» **RECORDED DATA**:
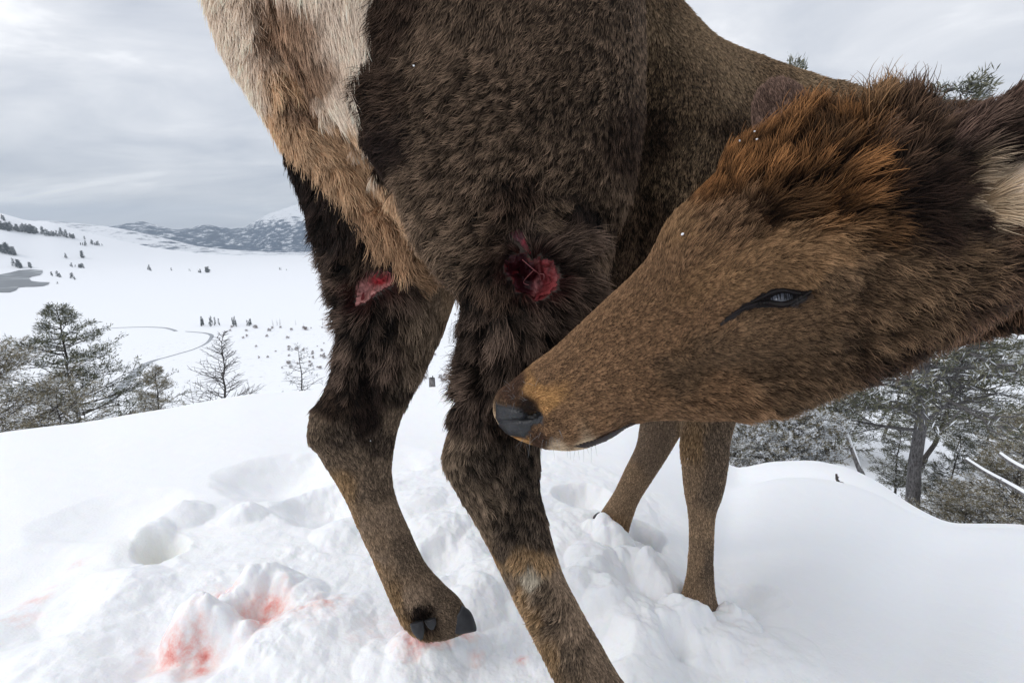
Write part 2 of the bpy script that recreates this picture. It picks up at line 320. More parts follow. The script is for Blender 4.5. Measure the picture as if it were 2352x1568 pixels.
TUBES = {
 'A': [[(700, -520, 1300, -520, 1.02, .8), (610, -300, 1420, -320, .98, .75), (640, -100, 1462, -100, .95, .72), (650, 90, 1474, 110, .93, .68), (742, 280, 1472, 300, .90, .62), (850, 410, 1448, 450, .86, .55), (935, 520, 1400, 570, .82, .52), (1000, 610, 1378, 650, .79, .5),
        (1062, 680, 1365, 730, .77, .55), (1066, 790, 1310, 810, .76, .62), (1058, 890, 1250, 885, .76, .7), (1034, 980, 1240, 985, .76, .62), (1016, 1055, 1242, 1075, .76, .58), (1045, 1125, 1242, 1125, .76, .6), (1100, 1215, 1258, 1190, .755, .7),
        (1146, 1310, 1284, 1285, .75, .75), (1187, 1392, 1322, 1368, .745, .72), (1240, 1500, 1385, 1480, .74, .7), (1296, 1610, 1450, 1585, .735, .75), (1350, 1700, 1535, 1650, .73, .8), (1440, 1775, 1625, 1700, .725, .75), (1540, 1810, 1680, 1750, .72, .55)]],
 'B': [[(470, -480, 1000, -480, 1.10, .8), (464, -200, 860, -200, 1.08, .6), (482, 0, 800, -40, 1.06, .6), (520, 120, 830, 60, 1.05, .6), (585, 225, 900, 180, 1.04, .6), (648, 330, 960, 320, 1.02, .55), (694, 450, 1010, 470, 1.0, .5), (732, 560, 1045, 570, .98, .5), (768, 665, 1058, 650, .96, .5), (784, 745, 1028, 745, .95, .52),
        (776, 815, 990, 825, .945, .55), (755, 880, 955, 890, .94, .55), (722, 945, 925, 965, .935, .52), (712, 1000, 908, 1030, .935, .5), (742, 1060, 904, 1085, .935, .52), (792, 1140, 915, 1150, .935, .66), (828, 1220, 944, 1220, .935, .75),
        (868, 1305, 980, 1295, .935, .75), (893, 1370, 1018, 1342, .935, .75), (922, 1425, 1058, 1376, .935, .75), (960, 1458, 1085, 1420, .935, .7), (1010, 1470, 1090, 1445, .93, .6)]],
 'C': [[(1150, -380, 1150, 470, 1.15, .55), (1350, -220, 1330, 620, 1.2, .55), (1490, -10, 1430, 720, 1.22, .5), (1580, 85, 1520, 800, 1.28, .48), (1700, 135, 1640, 840, 1.36, .45), (1850, 185, 1800, 850, 1.42, .42), (2000, 228, 1980, 830, 1.42, .4), (2160, 245, 2160, 800, 1.32, .38), (2350, 225, 2350, 760, 1.15, .36), (2560, 180, 2540, 780, .95, .36),
        (2760, 180, 2720, 820, .78, .4), (2860, 240, 2800, 850, .62, .5), (2760, 260, 2720, 830, .54, .6), (2560, 250, 2600, 780, .50, .6)],
       [(1520, 80, 1590, 82, 1.17, .5), (1488, 110, 1620, 114, 1.15, .5), (1478, 260, 1640, 260, 1.14, .45), (1440, 430, 1600, 430, 1.13, .45), (1400, 600, 1560, 620, 1.12, .45)]],
 'H': [[(1162, 893, 1160, 952, .705, .6), (1165, 880, 1172, 985, .69, .85), (1182, 868, 1198, 1010, .67, .85), (1222, 830, 1245, 1028, .655, .8), (1275, 790, 1320, 1036, .645, .75), (1335, 735, 1395, 1012, .635, .7), (1395, 680, 1470, 972, .62, .65), (1455, 625, 1570, 965, .60, .6), (1500, 570, 1680, 962, .58, .56), (1545, 490, 1780, 948, .56, .54),
        (1625, 430, 1890, 905, .54, .52), (1688, 350, 1985, 868, .525, .52), (1805, 292, 2065, 828, .51, .52), (1965, 268, 2145, 780, .50, .52), (2120, 272, 2225, 738, .495, .52), (2300, 270, 2330, 675, .495, .55), (2450, 260, 2470, 600, .50, .55), (2620, 260, 2640, 760, .52, .55)]],
 'E': [[(2110, 320, 2170, 535, .47, .30), (2190, 262, 2265, 520, .445, .26), (2280, 215, 2370, 470, .43, .22), (2390, 140, 2500, 400, .42, .2), (2520, 60, 2620, 290, .43, .18), (2640, 20, 2700, 150, .44, .2)]],
 'G': [[(1725, 345, 1890, 345, .62, .35), (1722, 280, 1882, 290, .625, .33), (1722, 222, 1872, 235, .63, .3), (1752, 186, 1840, 194, .635, .3), (1778, 172, 1812, 174, .635, .3)]],
}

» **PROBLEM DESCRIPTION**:
Make an exact copy of all the material, but keep the pictures out of it.

» **FINAL RESULT**:
Write part 2 of the bpy script that recreates this picture. It picks up at line 320. More parts follow. The script is for Blender 4.5. Measure the picture as if it were 2352x1568 pixels.
TUBES = {
 'A': [[(700, -520, 1300, -520, 1.02, .8), (610, -300, 1420, -320, .98, .75), (640, -100, 1462, -100, .95, .72), (650, 90, 1474, 110, .93, .68), (742, 280, 1472, 300, .90, .62), (850, 410, 1448, 450, .86, .55), (935, 520, 1400, 570, .82, .52), (1000, 610, 1378, 650, .79, .5),
        (1062, 680, 1365, 730, .77, .55), (1066, 790, 1310, 810, .76, .62), (1058, 890, 1250, 885, .76, .7), (1034, 980, 1240, 985, .76, .62), (1016, 1055, 1242, 1075, .76, .58), (1045, 1125, 1242, 1125, .76, .6), (1100, 1215, 1258, 1190, .755, .7),
        (1146, 1310, 1284, 1285, .75, .75), (1187, 1392, 1322, 1368, .745, .72), (1240, 1500, 1385, 1480, .74, .7), (1296, 1610, 1450, 1585, .735, .75), (1350, 1700, 1535, 1650, .73, .8), (1440, 1775, 1625, 1700, .725, .75), (1540, 1810, 1680, 1750, .72, .55)]],
 'B': [[(470, -480, 1000, -480, 1.10, .8), (464, -200, 860, -200, 1.08, .6), (482, 0, 800, -40, 1.06, .6), (520, 120, 830, 60, 1.05, .6), (585, 225, 900, 180, 1.04, .6), (648, 330, 960, 320, 1.02, .55), (694, 450, 1010, 470, 1.0, .5), (732, 560, 1045, 570, .98, .5), (768, 665, 1058, 650, .96, .5), (784, 745, 1028, 745, .95, .52),
        (776, 815, 990, 825, .945, .55), (755, 880, 955, 890, .94, .55), (722, 945, 925, 965, .935, .52), (712, 1000, 908, 1030, .935, .5), (742, 1060, 904, 1085, .935, .52), (792, 1140, 915, 1150, .935, .66), (828, 1220, 944, 1220, .935, .75),
        (868, 1305, 980, 1295, .935, .75), (893, 1370, 1018, 1342, .935, .75), (922, 1425, 1058, 1376, .935, .75), (960, 1458, 1085, 1420, .935, .7), (1010, 1470, 1090, 1445, .93, .6)]],
 'C': [[(1150, -380, 1150, 470, 1.15, .55), (1350, -220, 1330, 620, 1.2, .55), (1490, -10, 1430, 720, 1.22, .5), (1580, 85, 1520, 800, 1.28, .48), (1700, 135, 1640, 840, 1.36, .45), (1850, 185, 1800, 850, 1.42, .42), (2000, 228, 1980, 830, 1.42, .4), (2160, 245, 2160, 800, 1.32, .38), (2350, 225, 2350, 760, 1.15, .36), (2560, 180, 2540, 780, .95, .36),
        (2760, 180, 2720, 820, .78, .4), (2860, 240, 2800, 850, .62, .5), (2760, 260, 2720, 830, .54, .6), (2560, 250, 2600, 780, .50, .6)],
       [(1520, 80, 1590, 82, 1.17, .5), (1488, 110, 1620, 114, 1.15, .5), (1478, 260, 1640, 260, 1.14, .45), (1440, 430, 1600, 430, 1.13, .45), (1400, 600, 1560, 620, 1.12, .45)]],
 'H': [[(1162, 893, 1160, 952, .705, .6), (1165, 880, 1172, 985, .69, .85), (1182, 868, 1198, 1010, .67, .85), (1222, 830, 1245, 1028, .655, .8), (1275, 790, 1320, 1036, .645, .75), (1335, 735, 1395, 1012, .635, .7), (1395, 680, 1470, 972, .62, .65), (1455, 625, 1570, 965, .60, .6), (1500, 570, 1680, 962, .58, .56), (1545, 490, 1780, 948, .56, .54),
        (1625, 430, 1890, 905, .54, .52), (1688, 350, 1985, 868, .525, .52), (1805, 292, 2065, 828, .51, .52), (1965, 268, 2145, 780, .50, .52), (2120, 272, 2225, 738, .495, .52), (2300, 270, 2330, 675, .495, .55), (2450, 260, 2470, 600, .50, .55), (2620, 260, 2640, 760, .52, .55)]],
 'E': [[(2110, 320, 2170, 535, .47, .30), (2190, 262, 2265, 520, .445, .26), (2280, 215, 2370, 470, .43, .22), (2390, 140, 2500, 400, .42, .2), (2520, 60, 2620, 290, .43, .18), (2640, 20, 2700, 150, .44, .2)]],
 'G': [[(1725, 345, 1890, 345, .62, .35), (1722, 280, 1882, 290, .625, .33), (1722, 222, 1872, 235, .63, .3), (1752, 186, 1840, 194, .635, .3), (1778, 172, 1812, 174, .635, .3)]],
}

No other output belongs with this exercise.